All RV and tent camping will be located under five miles from the festival, at the Richland County Fairgrounds. Shuttle service to and from the venue will be available, according to the press release.

"INKCARCERATION brings a powerhouse lineup to the historic Ohio State Reformatory, home of the Shawshank Prison, for a summer weekend festival that's sure to be an amazing experience for the fans and our partner brands," INKCARCERATION marketing lead Susan Fisher said in the press release.

Weekend VIP tickets and RV and camping packages are on sale now. For tickets, visit inkcarceration.com.

Tattoo artists interested in tattooing at the festival can email contact@inkcarceration.com with their name, company name, website and phone number.

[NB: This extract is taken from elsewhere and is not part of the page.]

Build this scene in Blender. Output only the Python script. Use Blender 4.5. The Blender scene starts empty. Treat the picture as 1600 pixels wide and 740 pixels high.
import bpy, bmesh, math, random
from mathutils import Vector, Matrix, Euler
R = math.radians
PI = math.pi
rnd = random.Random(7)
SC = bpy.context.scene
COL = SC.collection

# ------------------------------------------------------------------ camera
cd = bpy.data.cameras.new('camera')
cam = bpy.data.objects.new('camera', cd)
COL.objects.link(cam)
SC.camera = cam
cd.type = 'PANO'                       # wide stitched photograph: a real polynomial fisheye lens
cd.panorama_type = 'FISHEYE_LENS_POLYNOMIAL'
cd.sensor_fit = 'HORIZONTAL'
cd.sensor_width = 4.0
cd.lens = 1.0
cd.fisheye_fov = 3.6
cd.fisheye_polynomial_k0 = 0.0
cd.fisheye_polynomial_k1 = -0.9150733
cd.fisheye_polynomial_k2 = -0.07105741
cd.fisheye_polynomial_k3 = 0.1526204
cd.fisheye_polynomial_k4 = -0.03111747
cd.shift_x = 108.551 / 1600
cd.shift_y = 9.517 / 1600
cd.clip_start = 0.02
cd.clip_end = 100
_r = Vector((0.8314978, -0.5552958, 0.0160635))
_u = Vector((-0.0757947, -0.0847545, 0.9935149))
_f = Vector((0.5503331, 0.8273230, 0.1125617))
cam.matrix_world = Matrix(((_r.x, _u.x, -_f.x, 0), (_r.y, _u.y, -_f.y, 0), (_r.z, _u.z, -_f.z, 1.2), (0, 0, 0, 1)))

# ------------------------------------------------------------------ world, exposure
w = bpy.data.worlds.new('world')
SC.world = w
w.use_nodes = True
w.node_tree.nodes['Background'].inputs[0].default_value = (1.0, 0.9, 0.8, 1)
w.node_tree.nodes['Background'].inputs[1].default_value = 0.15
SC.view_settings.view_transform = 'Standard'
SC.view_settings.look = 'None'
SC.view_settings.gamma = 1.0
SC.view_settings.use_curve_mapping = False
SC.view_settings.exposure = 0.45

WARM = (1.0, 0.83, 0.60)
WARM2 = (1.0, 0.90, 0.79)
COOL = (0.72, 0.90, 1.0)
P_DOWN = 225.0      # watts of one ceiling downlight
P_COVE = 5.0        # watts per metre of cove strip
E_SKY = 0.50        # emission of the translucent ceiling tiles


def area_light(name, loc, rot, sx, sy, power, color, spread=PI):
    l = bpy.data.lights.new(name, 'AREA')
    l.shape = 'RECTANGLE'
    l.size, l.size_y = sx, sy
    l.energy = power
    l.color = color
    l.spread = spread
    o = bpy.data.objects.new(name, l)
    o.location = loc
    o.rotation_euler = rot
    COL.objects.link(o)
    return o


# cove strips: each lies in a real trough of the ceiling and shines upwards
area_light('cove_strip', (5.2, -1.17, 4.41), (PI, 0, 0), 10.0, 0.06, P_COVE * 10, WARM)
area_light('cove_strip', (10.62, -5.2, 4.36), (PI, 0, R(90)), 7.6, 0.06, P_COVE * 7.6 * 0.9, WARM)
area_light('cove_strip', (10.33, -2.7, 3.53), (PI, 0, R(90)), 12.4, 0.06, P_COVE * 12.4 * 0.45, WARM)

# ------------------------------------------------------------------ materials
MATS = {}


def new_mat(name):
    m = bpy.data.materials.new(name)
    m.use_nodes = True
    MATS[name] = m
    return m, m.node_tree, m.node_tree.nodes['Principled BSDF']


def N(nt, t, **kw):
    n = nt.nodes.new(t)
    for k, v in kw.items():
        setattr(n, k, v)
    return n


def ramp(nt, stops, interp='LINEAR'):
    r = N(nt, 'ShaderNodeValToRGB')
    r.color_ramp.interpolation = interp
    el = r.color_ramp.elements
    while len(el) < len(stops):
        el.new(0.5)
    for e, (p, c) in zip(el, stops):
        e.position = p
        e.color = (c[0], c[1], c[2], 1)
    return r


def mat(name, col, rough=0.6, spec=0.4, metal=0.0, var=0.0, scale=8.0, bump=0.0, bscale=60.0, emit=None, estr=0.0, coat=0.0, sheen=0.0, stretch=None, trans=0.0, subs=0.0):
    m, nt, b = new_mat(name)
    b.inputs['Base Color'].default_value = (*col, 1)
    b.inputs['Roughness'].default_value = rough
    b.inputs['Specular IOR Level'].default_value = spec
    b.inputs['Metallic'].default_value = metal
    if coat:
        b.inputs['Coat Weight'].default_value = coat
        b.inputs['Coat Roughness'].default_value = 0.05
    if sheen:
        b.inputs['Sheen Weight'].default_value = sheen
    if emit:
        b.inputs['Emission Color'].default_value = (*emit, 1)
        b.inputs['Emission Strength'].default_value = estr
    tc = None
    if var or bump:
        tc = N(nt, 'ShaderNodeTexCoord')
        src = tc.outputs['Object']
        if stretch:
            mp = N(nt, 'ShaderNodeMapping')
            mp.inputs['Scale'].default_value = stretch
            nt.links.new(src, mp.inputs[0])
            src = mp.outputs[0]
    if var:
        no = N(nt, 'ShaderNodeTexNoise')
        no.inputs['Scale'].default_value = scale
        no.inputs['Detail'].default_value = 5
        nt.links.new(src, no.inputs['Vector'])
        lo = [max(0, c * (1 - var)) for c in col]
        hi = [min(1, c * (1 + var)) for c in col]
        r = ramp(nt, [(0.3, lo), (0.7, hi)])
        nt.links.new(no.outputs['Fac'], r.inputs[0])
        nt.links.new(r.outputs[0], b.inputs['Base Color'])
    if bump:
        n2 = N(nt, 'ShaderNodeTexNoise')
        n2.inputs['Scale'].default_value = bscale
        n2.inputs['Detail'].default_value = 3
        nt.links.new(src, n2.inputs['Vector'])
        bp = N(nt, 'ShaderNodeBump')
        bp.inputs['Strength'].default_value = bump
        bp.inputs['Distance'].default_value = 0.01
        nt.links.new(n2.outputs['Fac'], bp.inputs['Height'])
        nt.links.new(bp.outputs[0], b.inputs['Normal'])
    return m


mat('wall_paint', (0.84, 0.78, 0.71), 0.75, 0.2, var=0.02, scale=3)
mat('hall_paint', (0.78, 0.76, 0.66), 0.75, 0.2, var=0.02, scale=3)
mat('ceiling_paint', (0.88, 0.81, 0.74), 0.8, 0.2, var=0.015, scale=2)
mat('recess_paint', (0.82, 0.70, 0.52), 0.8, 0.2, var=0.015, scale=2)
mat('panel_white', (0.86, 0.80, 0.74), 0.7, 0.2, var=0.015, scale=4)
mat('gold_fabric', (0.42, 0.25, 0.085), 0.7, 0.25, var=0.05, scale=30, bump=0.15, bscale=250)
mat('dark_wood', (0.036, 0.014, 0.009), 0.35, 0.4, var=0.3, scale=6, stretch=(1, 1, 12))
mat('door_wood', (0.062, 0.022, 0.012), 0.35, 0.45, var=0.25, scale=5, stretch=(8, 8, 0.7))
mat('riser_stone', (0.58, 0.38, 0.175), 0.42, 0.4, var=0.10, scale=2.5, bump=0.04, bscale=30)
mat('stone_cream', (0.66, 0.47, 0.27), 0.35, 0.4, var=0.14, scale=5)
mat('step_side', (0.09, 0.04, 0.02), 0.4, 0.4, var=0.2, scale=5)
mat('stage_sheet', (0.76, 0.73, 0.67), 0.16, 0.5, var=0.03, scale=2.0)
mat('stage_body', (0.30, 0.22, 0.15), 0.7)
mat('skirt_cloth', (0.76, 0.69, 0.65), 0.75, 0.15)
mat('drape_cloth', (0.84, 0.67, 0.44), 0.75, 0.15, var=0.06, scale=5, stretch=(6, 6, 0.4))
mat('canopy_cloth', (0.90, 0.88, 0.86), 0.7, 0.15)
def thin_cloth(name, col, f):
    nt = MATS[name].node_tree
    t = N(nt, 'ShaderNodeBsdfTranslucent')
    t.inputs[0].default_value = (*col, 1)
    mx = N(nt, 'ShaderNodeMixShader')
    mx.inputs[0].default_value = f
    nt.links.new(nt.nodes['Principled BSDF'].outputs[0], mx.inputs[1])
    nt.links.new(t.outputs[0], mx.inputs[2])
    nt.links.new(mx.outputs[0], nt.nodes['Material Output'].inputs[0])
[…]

INKcarceration LTD and Blueprint/Forward Entertainment are producing the festival. OSR acts only as a rental facility and is not involved in the planning of the events.

Ink in the Clink, which was held at OSR each summer since it first started in 2015, is no longer taking place at the reformatory after OSR officials elected not to renew the contract for 2018, with Smith saying the Ink in the Clink organizers "weren't in line with our goals or our mission at this point."

OSR creative marketing director Dan Smith said in January OSR moved forward with the new festival because OSR staff "definitely knew there was still a market ... that people were still interested in doing that out here, so it was something that we wanted to kind of continue in a different way. "

Ink in the Clink's future remains unclear, as a contract between the festival and the Richland County Fairgrounds was terminated in January and its owners face a lawsuit from a Medina man who says they owe him money he loaned them for the festival.